Sunday, December 18, 2005

NSA: Domestic communications intercepts

Bush authorized spying multiple times
Senior intelligence officer says president personally gave NSA permission

While there are still details of this development we don't know yet and probably won't know because of the classified nature of the activity, here are some initial observations:

Whether the President acted under proper executive authority will undoubtedly be determined during hearings of the Senate Judiciary Committee. But he did follow requirements for legal review of his orders by consulting with the NSA Legal Counsel and the U.S. Attorney General.

He also followed congressional oversight requirements by notifying the appropriate congressional committees in a timely manner. And it is customary for more sensitive activities to be briefed only to a limited number of senior oversight committee members to avoid leaks of classified national security information. Our current system of checks & balances does not require congressional oversight committees to approve intelligence activities in advance, only that they be notified of significant activities in a timely manner.

Perhaps the most improtant aspect of this debate is whether we, the people, are comfortable with executive powers being invoked in certain circumstances to protect the nation: I would argue that under certain national security related circumstances it is necessary to trust the President of the U.S. to do the right thing - we elected him to conduct the people's business to the best of his ability. While healthy dialog on issues is desirably and an unalienable right of every American citizen, continually hounding the president just because he is disliked personally by some detracts from the business at hand --it is not in the people's best interests and wastes precious resources better applied elsewhere. We often forget the real meaning of representative government: electing the best representatives we can and then letting them do their job without constant second-guessing.

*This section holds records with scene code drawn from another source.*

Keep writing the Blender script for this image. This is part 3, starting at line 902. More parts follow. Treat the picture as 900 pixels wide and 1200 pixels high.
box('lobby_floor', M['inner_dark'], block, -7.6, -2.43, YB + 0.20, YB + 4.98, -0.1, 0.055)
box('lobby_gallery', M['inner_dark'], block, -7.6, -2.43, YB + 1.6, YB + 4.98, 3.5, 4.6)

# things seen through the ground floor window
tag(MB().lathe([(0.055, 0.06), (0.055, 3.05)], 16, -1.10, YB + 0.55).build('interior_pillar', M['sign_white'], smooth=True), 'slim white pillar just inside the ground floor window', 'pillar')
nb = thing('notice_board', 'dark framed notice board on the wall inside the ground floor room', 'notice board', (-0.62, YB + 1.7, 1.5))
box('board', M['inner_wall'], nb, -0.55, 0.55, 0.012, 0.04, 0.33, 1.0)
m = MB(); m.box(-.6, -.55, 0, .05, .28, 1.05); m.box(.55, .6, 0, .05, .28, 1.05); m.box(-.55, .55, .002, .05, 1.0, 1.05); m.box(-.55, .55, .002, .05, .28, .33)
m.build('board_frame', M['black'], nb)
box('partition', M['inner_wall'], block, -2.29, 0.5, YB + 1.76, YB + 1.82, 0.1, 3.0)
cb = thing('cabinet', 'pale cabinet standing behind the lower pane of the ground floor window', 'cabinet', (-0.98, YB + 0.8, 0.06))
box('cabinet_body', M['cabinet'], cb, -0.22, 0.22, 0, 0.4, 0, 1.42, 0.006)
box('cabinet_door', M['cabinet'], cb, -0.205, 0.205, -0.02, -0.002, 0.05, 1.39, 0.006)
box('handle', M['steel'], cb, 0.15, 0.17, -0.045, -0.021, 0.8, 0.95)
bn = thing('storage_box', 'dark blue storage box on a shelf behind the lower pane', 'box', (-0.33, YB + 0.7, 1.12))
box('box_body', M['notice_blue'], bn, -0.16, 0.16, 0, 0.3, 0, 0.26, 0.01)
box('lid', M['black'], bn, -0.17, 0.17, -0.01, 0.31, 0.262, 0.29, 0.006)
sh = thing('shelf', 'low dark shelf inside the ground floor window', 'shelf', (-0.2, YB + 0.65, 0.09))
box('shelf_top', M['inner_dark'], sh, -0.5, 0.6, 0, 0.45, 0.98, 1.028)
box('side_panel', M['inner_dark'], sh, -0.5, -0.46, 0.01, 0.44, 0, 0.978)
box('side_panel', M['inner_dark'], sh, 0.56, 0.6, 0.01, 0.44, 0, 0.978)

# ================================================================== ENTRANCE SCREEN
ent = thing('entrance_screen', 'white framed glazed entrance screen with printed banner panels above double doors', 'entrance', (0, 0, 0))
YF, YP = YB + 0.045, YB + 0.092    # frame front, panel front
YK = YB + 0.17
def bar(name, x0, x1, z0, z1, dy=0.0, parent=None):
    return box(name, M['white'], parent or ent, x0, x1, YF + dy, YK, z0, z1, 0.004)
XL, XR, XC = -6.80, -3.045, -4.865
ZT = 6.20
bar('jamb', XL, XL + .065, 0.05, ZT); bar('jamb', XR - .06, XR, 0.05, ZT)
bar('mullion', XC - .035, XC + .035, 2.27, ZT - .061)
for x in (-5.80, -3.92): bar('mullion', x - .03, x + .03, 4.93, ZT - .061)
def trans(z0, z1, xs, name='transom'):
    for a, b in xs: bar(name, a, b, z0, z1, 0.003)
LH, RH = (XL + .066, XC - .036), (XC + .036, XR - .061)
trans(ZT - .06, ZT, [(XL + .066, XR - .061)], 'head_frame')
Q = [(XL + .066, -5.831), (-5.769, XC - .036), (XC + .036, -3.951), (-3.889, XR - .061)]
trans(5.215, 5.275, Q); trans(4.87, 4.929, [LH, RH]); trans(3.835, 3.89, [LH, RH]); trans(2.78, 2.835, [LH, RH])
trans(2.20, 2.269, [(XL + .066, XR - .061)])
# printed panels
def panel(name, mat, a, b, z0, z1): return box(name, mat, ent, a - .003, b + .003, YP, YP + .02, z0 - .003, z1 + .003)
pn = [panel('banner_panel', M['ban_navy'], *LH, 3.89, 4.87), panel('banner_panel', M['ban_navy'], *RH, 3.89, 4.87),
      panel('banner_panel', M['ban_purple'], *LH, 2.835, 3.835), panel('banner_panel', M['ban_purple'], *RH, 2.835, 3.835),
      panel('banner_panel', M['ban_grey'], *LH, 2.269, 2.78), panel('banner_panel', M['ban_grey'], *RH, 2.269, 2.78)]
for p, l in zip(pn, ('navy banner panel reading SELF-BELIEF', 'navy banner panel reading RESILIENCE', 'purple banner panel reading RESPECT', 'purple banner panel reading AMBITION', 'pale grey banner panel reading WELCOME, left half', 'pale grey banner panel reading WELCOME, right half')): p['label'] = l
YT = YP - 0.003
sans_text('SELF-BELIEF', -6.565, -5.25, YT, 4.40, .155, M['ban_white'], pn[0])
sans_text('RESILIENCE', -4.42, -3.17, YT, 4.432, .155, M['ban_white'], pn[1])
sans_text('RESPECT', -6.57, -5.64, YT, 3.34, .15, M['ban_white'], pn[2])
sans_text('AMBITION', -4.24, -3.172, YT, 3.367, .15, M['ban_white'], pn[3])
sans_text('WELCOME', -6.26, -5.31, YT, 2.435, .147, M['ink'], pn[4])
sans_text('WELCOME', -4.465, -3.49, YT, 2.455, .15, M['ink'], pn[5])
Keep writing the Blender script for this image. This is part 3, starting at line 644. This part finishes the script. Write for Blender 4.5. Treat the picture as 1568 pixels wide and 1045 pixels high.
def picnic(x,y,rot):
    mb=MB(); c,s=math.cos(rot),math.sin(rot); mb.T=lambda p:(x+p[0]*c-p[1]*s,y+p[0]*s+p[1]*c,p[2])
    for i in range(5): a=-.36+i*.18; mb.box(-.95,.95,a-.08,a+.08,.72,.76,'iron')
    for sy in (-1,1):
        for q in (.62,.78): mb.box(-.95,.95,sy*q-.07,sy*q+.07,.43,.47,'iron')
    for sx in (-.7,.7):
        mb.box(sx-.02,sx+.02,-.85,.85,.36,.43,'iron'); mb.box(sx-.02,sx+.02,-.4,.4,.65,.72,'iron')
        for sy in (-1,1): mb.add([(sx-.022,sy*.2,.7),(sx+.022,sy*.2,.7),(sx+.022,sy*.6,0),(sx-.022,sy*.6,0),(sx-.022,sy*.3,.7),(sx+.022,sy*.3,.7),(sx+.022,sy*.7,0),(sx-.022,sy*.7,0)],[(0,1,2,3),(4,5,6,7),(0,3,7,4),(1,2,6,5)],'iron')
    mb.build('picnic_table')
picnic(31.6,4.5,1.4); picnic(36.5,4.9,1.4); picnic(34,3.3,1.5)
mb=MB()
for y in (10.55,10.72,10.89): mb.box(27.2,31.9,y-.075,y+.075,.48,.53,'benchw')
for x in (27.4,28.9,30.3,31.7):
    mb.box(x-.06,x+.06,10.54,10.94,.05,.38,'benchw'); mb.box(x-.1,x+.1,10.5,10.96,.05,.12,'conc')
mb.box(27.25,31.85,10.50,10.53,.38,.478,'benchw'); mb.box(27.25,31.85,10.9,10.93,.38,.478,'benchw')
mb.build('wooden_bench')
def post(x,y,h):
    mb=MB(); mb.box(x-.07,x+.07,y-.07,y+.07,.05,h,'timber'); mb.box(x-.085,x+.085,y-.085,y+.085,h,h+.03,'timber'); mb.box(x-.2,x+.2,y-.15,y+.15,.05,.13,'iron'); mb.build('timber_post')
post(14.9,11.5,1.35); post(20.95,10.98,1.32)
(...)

The most serious legal problems are posed by those who leaked this highly classified national security information to the media, an unauthorized recipient of any classified information. Any NSA or intelligence community official concerned over an intelligence activity has an internal oversight system available to address these concerns in a legal and classified environment: NSA's internal Inspector General and/or the Intelligence Community's Inspector General. If the internal oversight process proved insufficient, legislative oversight would have been the next logical place for these officials to take their concerns: congressional oversight committees routinely investigate just those types of concerns in a legal setting designed to preserve classified national security information. Should following this well-established process still not satisfy their concerns, the honorably course of action for any true intelligence professional is to resign from such an untenable position - WITHOUT revealing classified information and potentially damaging national security.

These "concerned" officials have acted extremely unprofessionally: they clearly violated their secrecy oath and the provisions of the 1980 Classified Information Procedures Act by providing classified information to the media. While it may come as a shock to some, the media is NOT entitled to classified information under any circumstances.